Q: What is your experience like?
A: There is no identification of a “your” or “my” in it. I don’t see a gap between me and my experience. I don’t see myself as “having” experience. Being and experience are inseparable.
No, I mean is it nondual? Is it happy? Is it better than mine?
Many people ask this. They look for a teacher who they feel has more blissful experiences than they do. Then they hang around, trying to get the same for themselves. They interpret experience in a personal way, and they are interested mainly in the emotional or affective component.
Sometimes the teacher encourages this message. But this comes from arrogance and a sense of separation on the teacher’s part, from thinking that he or she is different from or better than the student. The age-old message of self inquiry is not about emotions or feelings or interpersonal comparisons, but about knowing yourself. When one knows one’s self as awareness, the basis for interpersonal comparison has evaporated.
Yes, I’ve heard this….
But if you, seeing yourself as a person, desire more pleasant feelings, there are many ways to proceed. Eat healthy foods, get plenty of sleep and exercise, think good thoughts, and treat people well. These are the things that grandmothers tell their grand kids. It’s common sense that still holds true.
Meditation helps as well. Two quick examples. There is an emotional high and an expanded feeling from doing chanting meditation. The feeling is even greater if the chanting is in a tradition where you feel attracted to the symbols and images. Also, there is a heart-opening feeling from the Buddhist metta meditation, where you direct the wish for happiness and well being first to yourself, and then to wider and wider groups of people and beings, including all the sentient beings in all universes everywhere. The benefits from these meditations are tangible and immediate. You always feel better, lighter, more open and more loving afterwards. And the more you do them, the less you do them for your own benefit, and the longer the benefits last.

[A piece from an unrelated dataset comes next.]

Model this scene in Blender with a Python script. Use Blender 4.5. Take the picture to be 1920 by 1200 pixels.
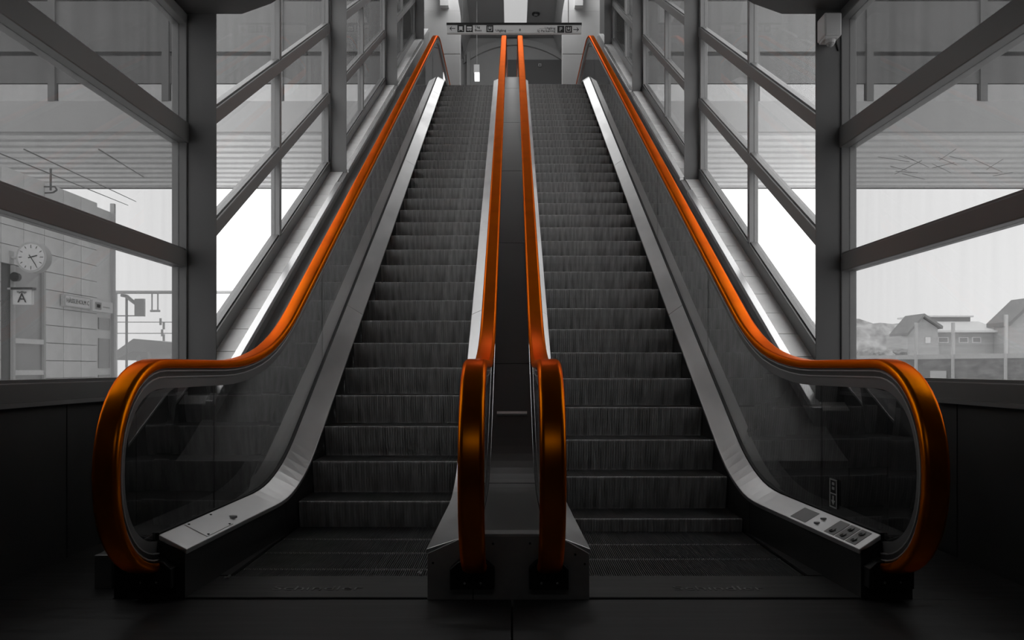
import bpy, bmesh, math, random
from mathutils import Vector
random.seed(7)
for o in list(bpy.data.objects): bpy.data.objects.remove(o)
SC = bpy.context.scene
COL = SC.collection
F = 1559.24                      # focal length in pixels of the 1920 px frame

# ------------------------------------------------------------ camera
cam = bpy.data.cameras.new('camera')
cam.sensor_width = 36.0
cam.lens = 36.0 * F / 1920.0
cam.shift_y = 90.0 / 1920.0
cam.clip_start = 0.05; cam.clip_end = 600
co = bpy.data.objects.new('camera', cam); COL.objects.link(co)
co.location = (0, 0, 1.10); co.rotation_euler = (math.pi / 2, 0, 0)
SC.camera = co

# ------------------------------------------------------------ sky, exposure
w = bpy.data.worlds.new('sky'); SC.world = w; w.use_nodes = True
bg = w.node_tree.nodes['Background']
bg.inputs[0].default_value = (0.93, 0.93, 0.93, 1); bg.inputs[1].default_value = 3.2
SC.view_settings.view_transform = 'Standard'; SC.view_settings.look = 'None'
SC.view_settings.gamma = 1; SC.view_settings.exposure = 0.0
SC.view_settings.use_curve_mapping = False
SC.cycles.use_denoising = True
SC.cycles.max_bounces = 8; SC.cycles.transparent_max_bounces = 24
SC.cycles.sample_clamp_indirect = 4.0

# ------------------------------------------------------------ added area lights that brighten the two halls
def area(name, loc, rot, sx, sy, power):
    l = bpy.data.lights.new(name, 'AREA'); l.shape = 'RECTANGLE'; l.size = sx; l.size_y = sy; l.energy = power
    o = bpy.data.objects.new(name, l); COL.objects.link(o); o.location = loc; o.rotation_euler = rot; return o
area('lower_fill_light', (0, -2.0, 3.6), (math.radians(60), 0, 0), 3.0, .6, 2.5)  # added fill from behind the viewer, stands for no real lamp
area('hall_fill_light', (0, 23.2, 12.85), (math.radians(25), 0, 0), 3.6, 1.2, 160)  # added above the view to brighten the upper hall

# ------------------------------------------------------------ materials
def mat(name, col, rough=0.5, metal=0.0, noise=None, emit=None, spec=0.5, bump=0.0, rnoise=0.0, vary=0.0):
    m = bpy.data.materials.new(name); m.use_nodes = True
    nt = m.node_tree; b = nt.nodes['Principled BSDF']
    if not isinstance(col, tuple): col = (col, col, col)
    b.inputs['Base Color'].default_value = (*col, 1)
    b.inputs['Roughness'].default_value = rough
    b.inputs['Metallic'].default_value = metal
    b.inputs['Specular IOR Level'].default_value = spec
    if emit:
        b.inputs['Emission Color'].default_value = (1, 1, 1, 1); b.inputs['Emission Strength'].default_value = emit
    if noise:                      # noise = (sx, sy, sz, amount, detail)
        sx, sy, sz, am, de = noise
        tc = nt.nodes.new('ShaderNodeTexCoord'); mp = nt.nodes.new('ShaderNodeMapping')
        mp.inputs['Scale'].default_value = (sx, sy, sz)
        no = nt.nodes.new('ShaderNodeTexNoise'); no.inputs['Scale'].default_value = 1.0; no.inputs['Detail'].default_value = de
        nt.links.new(tc.outputs['Object'], mp.inputs['Vector']); nt.links.new(mp.outputs[0], no.inputs['Vector'])
        cr = nt.nodes.new('ShaderNodeMapRange')
        cr.inputs['From Min'].default_value = 0.3; cr.inputs['From Max'].default_value = 0.7
        cr.inputs['To Min'].default_value = 1 - am; cr.inputs['To Max'].default_value = 1 + am
        nt.links.new(no.outputs['Fac'], cr.inputs['Value'])
        mx = nt.nodes.new('ShaderNodeVectorMath'); mx.operation = 'SCALE'
        mx.inputs[0].default_value = col
        nt.links.new(cr.outputs[0], mx.inputs['Scale'])
        nt.links.new(mx.outputs[0], b.inputs['Base Color'])
        if rnoise:
            r2 = nt.nodes.new('ShaderNodeMapRange')
            r2.inputs['From Min'].default_value = 0.3; r2.inputs['From Max'].default_value = 0.7
            r2.inputs['To Min'].default_value = rough - rnoise; r2.inputs['To Max'].default_value = rough + rnoise
            nt.links.new(no.outputs['Fac'], r2.inputs['Value']); nt.links.new(r2.outputs[0], b.inputs['Roughness'])
        if bump:
            bp = nt.nodes.new('ShaderNodeBump'); bp.inputs['Strength'].default_value = bump; bp.inputs['Distance'].default_value = 0.01
            nt.links.new(no.outputs['Fac'], bp.inputs['Height']); nt.links.new(bp.outputs[0], b.inputs['Normal'])
    return m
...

But what the ancient wisdom teachings talk about is something else.
Yes, but I want my experience to be lastingly blissful and nondual. Like yours and like the satsang teachers I hear, and Ramana’s and Nisargadatta’s experience.
Part of the reason you have this requirement is that you imagine others being separate but in this same state. But this isn’t what they say about themselves. It isn’t even what they’re talking about. Ramana and Nisargadatta – not only are they not talking about emotional, phenomenal feelings states, but they are also not personalizing experience. The pointer given by all these teachings is not personal. The pointer directs you to see through the presumption of the separate person. The person cannot withstand inquiry. So it is not the person’s experience they are talking about.
Then what are they talking about? I thought Ramana and Nisargadatta were talking about themselves.
Nisargadatta did speak later in his life of the pain. This is a clue that he wasn’t speaking about blissful feeling states….
Yeah, what about an experience of pain? Isn’t that a case of suffering in experience?
Experience is the vast, edgeless clarity in which things seem to arise. It possesses no point of view or stake in things. Maybe it seems like experience is “yours” – but actually everything you can point to that feels like “you” is an arising in experience.
What do you mean?
Look at your hand. … Now close your eyes and allow your hand to rest on your knee. … It probably seems like it’s your hand. But everything you can say about it is based on a thought, or image, a kinesthetic feeling, or a belief. These thoughts and feelings aren’t tied down to an owner. They are not located or centered, but float free in awareness. There is nothing about these feelings, and nothing in awareness, that makes any of it “yours.” There is no tie to a person. The person is not the experiencer; the person is experienced.
How can I know that? It seems like I have a definite stake in things. Because I want, what did you say? – The “edge…”
Edgeless clarity?
Yes! Once I hear something like this, it feels natural to want it for myself.
Yes it does. This is natural as long as you take yourself to be a container of experience. It seems to you that experience is something that happens inside you, and that other people have their own experiences inside them. But it is the other way around. Your body, your mind, and everything identifiable about you are experiencED, witnessED. Body, mind, thoughts, values and memories are all objects. The clarity is the light within which they arise.
Wow! It’s like backwards. But is this something I can see?
You’re seeing it now! Actually, all seeing is it. You can’t possess it, because it is the space within which you appear. It’s like the airline passenger wanting to hold up the plane, when the plane is holding up the passenger.
Ah, I felt a shift there…. But a moment later, when I think about it a little, it doesn’t seem like that to me.
Don’t try to reason it out. Stand farther back for a moment and be open…. The person is something you seem to observe as if from a small distance. You aren’t actually the skull, mind, body or memories of the person – those are objects that are observed. You are what they appear to – that global experience, that openness, within which things seem to arise. The body, the mind, even the entire person seems to arise within this openness. The openness is you, which is why it seems that “you” notice things arising.
But why aren’t all my experiences like these close, direct ones you mention?
These seemingly close, direct experiences are teaching metaphors for what is now and always the case. All experience is always direct – there is no partition or mediation, no veil, and no subject/object split.